Reggio Emilia, botte alla moglie davanti ai figli

La urla udite fino in strada. I bambini urlano: «Papà, smettila» I vicini indifferenti abbassano le tapparelle

Proprio ieri in piazza del Monte si è svolto il flash mob promosso dall’associazione «Nondasola»

Proprio ieri in piazza del Monte si è svolto il flash mob promosso dall’associazione «Nondasola»

Reggio Emilia, 26 novembre 2016 – Oggetti lanciati, mobili sbattuti, percosse e richieste di aiuto. Si udiva tutto questo dalla strada, nella zona di via Emilia all’Angelo, ieri verso le 13.30: il rumore di una violenta lite in famiglia. Vessazioni e abusi che spesso, molto spesso, restono ovattati tra le mura domestiche, camuffati nella quotidianità di chi subisce e non riesce a denunciare.

È successo anche ieri, nella nostra città, in concomitanza con la Giornata internazionale contro la violenza sulle donne. Le urla di una donna e di due bambini piccoli: contro di lei l’uomo stava inveendo, mentre si scatenava dentro l’appartamento scagliando oggetti.

«Dalla strada – racconta un testimone – si udiva tutto: dentro c’era il parapiglia. Si sentivano le grida disperate della signora e dei due figli». Dalla strada si assiste a una scena straziante: «Dalle finestre spalancate si vedevano sporgere le manine. I bambini erano piccoli da non arrivare ad affacciarsi. Supplicavano: ‘Ti prego, papà: basta, smettila».

E poi un’altra scena, invece, che suscita rabbia: «Anziché intervenire, i vicini di casa hanno abbassato le tapparelle». Il testimone racconta di aver urlato, in strada, «perché quel bastardo la smettesse, purtroppo senza successo». Poi è stato chiamato il 113: la polizia di Stato è accorsa con due volanti. «Gli agenti hanno sfondato un cancello – racconta il testimone – sono entrati nell’abitazione e hanno riportato la calma».

Non finisce qua. Appena poche ore prima, a Casalgrande, nella serata di giovedì, i carabinieri sono intervenuti in un’abitazione: una donna di 48 anni ha chiamato il 112 perché il compagno le impediva di entrare in casa e la minacciava. Anche qui, tra le pareti di casa, sono volati oggetti: i segni dei danni, del disordine, dell’esplosione della rabbia violenta erano evidenti. Dopo l’arrivo dell’Arma, la donna ha deciso di trascorrere la notte a casa di amici, per ritrovare un po’ di tranquillità e, probabilmente, anche per paura della reazione del compagno.

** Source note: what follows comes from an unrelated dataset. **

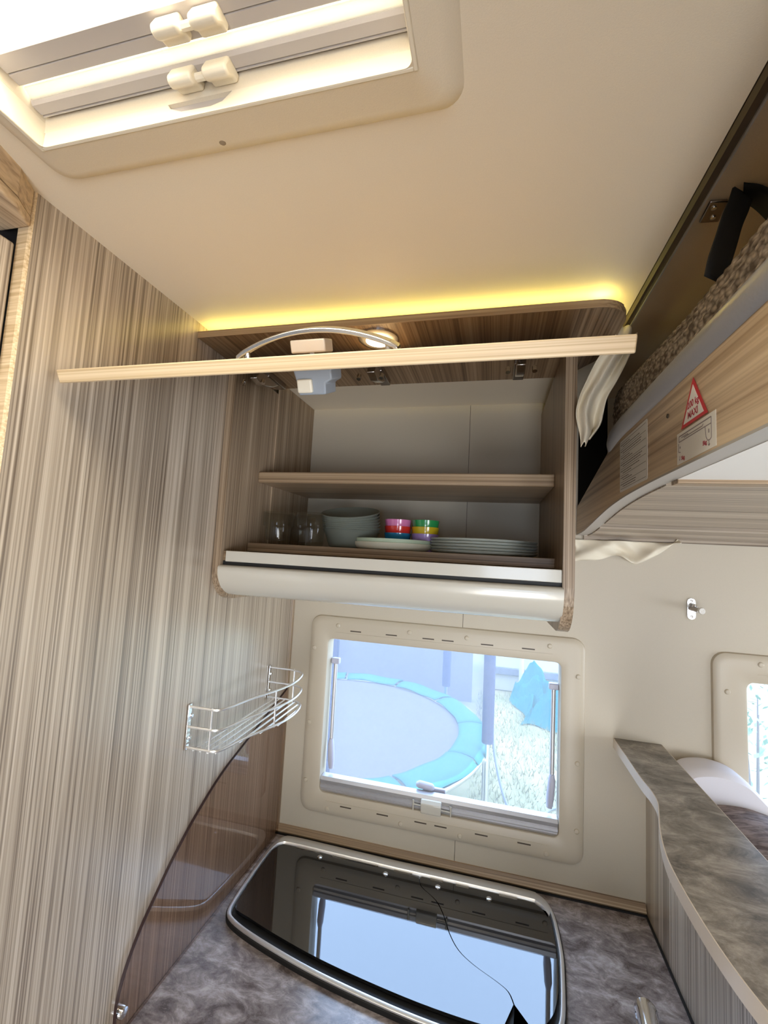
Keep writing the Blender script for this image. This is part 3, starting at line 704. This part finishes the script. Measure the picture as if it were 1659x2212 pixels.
for left in (True, False):
    P_ = joinlid(left)
    fan(P_, ZK+.0060, ZK+.0120).build('glass_lid', 'blackglass', hob)
for x, y in ((-.399, 1.120), (-.227, 1.1155), (-.100, 1.113), (.017, 1.114)):
    MB().lathe([(.0065, 0), (.0065, .0012), (.005, .0026), (.001, .003)], (x, y, ZK+.0120), 16).build('hinge_button', 'steel', hob, smooth=True)
for x0, x1 in ((-.47, -.405), (-.37, -.25), (-.21, -.165), (-.12, -.09), (-.06, -.03), (.04, .08)):
    MB().box(x0, x1, 1.1335, 1.1355, ZK+.0120, ZK+.0137).build('lid_clip', 'chrome', hob)
tap = thing('kitchen_tap', (.285, .925, ZK), 'small chrome fold-down tap beside the partition at the lower right', 'tap')
MB().lathe([(.022, 0), (.022, .004), (.015, .006), (.014, .012)], (.287, .918, ZK), 20).build('base', 'chrome', tap, smooth=True)
MB().tube(spline([(.284, .926, ZK+.008), (.284, .928, ZK+.014), (.282, .925, ZK+.02), (.274, .86, ZK+.024), (.262, .80, ZK+.024), (.258, .77, ZK+.014)], 5), [.0185]*5+[.0185]*5+[.0165]*16, 14).build('spout', 'chrome', tap, smooth=True)

# ================================================================== divider with shelf top
dv = thing('kitchen_divider', (.33, .85, 0), 'ash divider with a wavy stone topped ledge at the lower right', 'divider')
MB().box(.365, .383, .40, YB-.0005, 0, 1.2245).build('panel', 'wood_z', dv)
le = spline([(.2965, YB-.0005, 0), (.297, 1.10, 0), (.2975, 1.0, 0), (.3005, .955, 0), (.298, .915, 0), (.287, .875, 0), (.272, .825, 0), (.259, .765, 0), (.2545, .715, 0), (.2545, .64, 0), (.259, .58, 0), (.268, .53, 0), (.285, .46, 0), (.295, .40, 0)], 5)
top = [(p[0], p[1]) for p in le]+[(.3975, .40), (.3975, YB-.0005)]
fan(top, 1.2265, 1.2475).build('ledge', 'shelfstone', dv)
eb = MB(); eb.loft([[(p[0]-.0014, p[1], 1.2255), (p[0]+.0004, p[1], 1.2255), (p[0]+.0004, p[1], 1.2472), (p[0]-.0014, p[1], 1.2472)] for p in le]); eb.build('edge_band', 'edge_white', dv)
MB().box(.3975, .3988, .40, YB-.0005, 1.2265, 1.2473).build('edge_band', 'edge_white', dv)
fan([(p[0]+.014, p[1]) for p in le]+[(.3840, .40), (.3840, YB-.0005)], 1.2160, 1.2264).build('ledge_core', 'wood_x', dv)

# ================================================================== coat hook on the back wall
ch = thing('wall_hook', (.462, YB, 1.54), 'small chrome double knob hook on the beige wall', 'hook')
k = MB(); k.prism(rrect(.453, .471, 1.5405, 1.5905, .0088, 6), YB-.0025, YB-.0002, 'xz'); k.build('plate', 'steel', ch, bevel=.0006)
for z in (1.5475, 1.5838):
    k = MB(); k.loft([[(.462+r*math.cos(2*PI*i/12), YB+yy, z+r*math.sin(2*PI*i/12)) for i in range(12)] for r, yy in ((.0034, -.0024), (.0034, -.0032), (.002, -.0036))]); k.build('screw', 'hinge', ch, smooth=True)
k = MB(); k.tube([(.461, YB-.002, 1.567), (.464, YB-.020, 1.566), (.468, YB-.034, 1.5655)], .0058, 12); k.build('arm', 'hinge', ch, smooth=True)
k = MB(); k.tube([(.468, YB-.030, 1.5655), (.469, YB-.036, 1.5652), (.4695, YB-.040, 1.565)], [.0062, .0078, .0068], 14); k.build('knob', 'steel', ch, smooth=True)
k = MB(); k.tube([(.463, YB-.010, 1.569), (.4655, YB-.012, 1.574), (.4665, YB-.013, 1.576)], [.0045, .0058, .005], 12); k.build('upper_knob', 'steel', ch, smooth=True)

# ================================================================== drop-down bed
XB = .207
bed = thing('drop_down_bed', (.6, .7, 1.72), 'ash framed drop-down bed hanging over the dinette at right', 'bed')
low = spline([(-.6, 1.775), (.30, 1.775), (.57, 1.775), (.67, 1.7745), (.766, 1.772), (.833, 1.768), (.894, 1.7625), (.968, 1.753), (1.051, 1.7415), (1.12, 1.7335), (1.195, 1.7300)], 4)
lowp = [(p[0], p[1]) for p in low]
sp_ = fan([(p[0], p[1]) for p in lowp]+[(1.195, 1.800), (.86, 1.8765), (-.6, 1.8765)], 0, .016)
sp_.v = [(XB+p[2], p[0], p[1]) for p in sp_.v]
bside = sp_.build('side_panel', 'wood_y', bed)
eb = MB(); eb.loft([[(XB-.0002, p[0], p[1]-.0008), (XB+.022, p[0], p[1]-.0008), (XB+.022, p[0], p[1]+.002), (XB-.0002, p[0], p[1]+.002)] for p in lowp]); eb.build('edge_strip', 'edge_grey', bed)
MB().box(XB+.022, 1.9, -.6, .630, 1.7735, 1.778).build('underside_board', 'white_paint', bed)
MB().box(XB+.0222, 1.9, .630, .652, 1.7685, 1.777).build('cross_strip', 'wood_dark_x', bed, bevel=.001)
def soff(y0, y1, nm):
    q = [p for p in lowp if y0 <= p[0] <= y1]
    pts = [(p[0], p[1]-.003) for p in q]+[(p[0], p[1]+.008) for p in q[::-1]]
    m = MB(); n = len(q)
    m.loft([[(XB+.0225, p[0], p[1]) for p in pts], [(1.9, p[0], p[1]) for p in pts]], cap=True)
    return m.build(nm, 'wood_x', bed)
soff(.655, 1.03, 'soffit_board'); soff(1.035, 1.195, 'soffit_board')
MB().box(XB+.0165, 1.9, 1.1900, 1.1960, 1.7190, 1.80).build('end_board', 'wood_x', bed)
MB().box(.2090, .2115, .912, 1.195, 1.795, 2.072).build('void_shade_board', plain('void_shade_black', lin(14, 13, 12), .95, spec=.05), bed)  # black sheet standing in for the deep shade beyond the mattress end
# padded roll on the upper rim
rl = MB(); rl.tube(spline([(.212, -.6, 1.891), (.212, .3, 1.891), (.211, .70, 1.891), (.211, .80, 1.890), (.214, .855, 1.884), (.222, .885, 1.876)], 5), .0165, 14)
rl.build('padded_roll', 'roll', bed, smooth=True, label='grey padded roll along the bed rim')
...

Su questo caso si faranno probabilmente ulteriori accertamenti per capire se l’uomo si sia ‘limitato’ alle minacce, e il reato è perseguibile solo tramite querela, o se invece, dagli approfondimenti investigativi, potrebbero emergere maltrattamenti prolungati. Urla e comportamenti aggressivi in apparenza di scarsa entità potrebbero essere la spia di situazioni più gravi.

Ogni giorno al comando provinciale dei carabinieri arrivano tante segnalazioni di liti in famiglia: in questi casi i militari accorrono e cercano di capire se ci si trovi di fronte a episodi isolati o di scarsa entità o se, invece, dietro ci siano storie prolungate di violenza. In linea di massima molte donne subiscono abusi anche per anni prima di trovare il coraggio di denunciare.

A volte accade che l’arrivo di una pattuglia, magari per un’aggressione più pesante delle altre, diventi poi l’occasione per la vittima di raccontare finalmente anche i precedenti episodi subìti, che magari si sono susseguiti per molto tempo. Ma non sempre le donne trovano il coraggio di rompere con la violenza e denunciare.

Spesso il femminicidio è solo la conseguenza estrema di un lungo vissuto di vessazioni di ogni tipo. O solo il reato più grave di cui si macchiano ogni giorno uomini nei confronti delle donne, e che vedono anche stalking, vessazioni psicologiche, botte e violenze sessuali.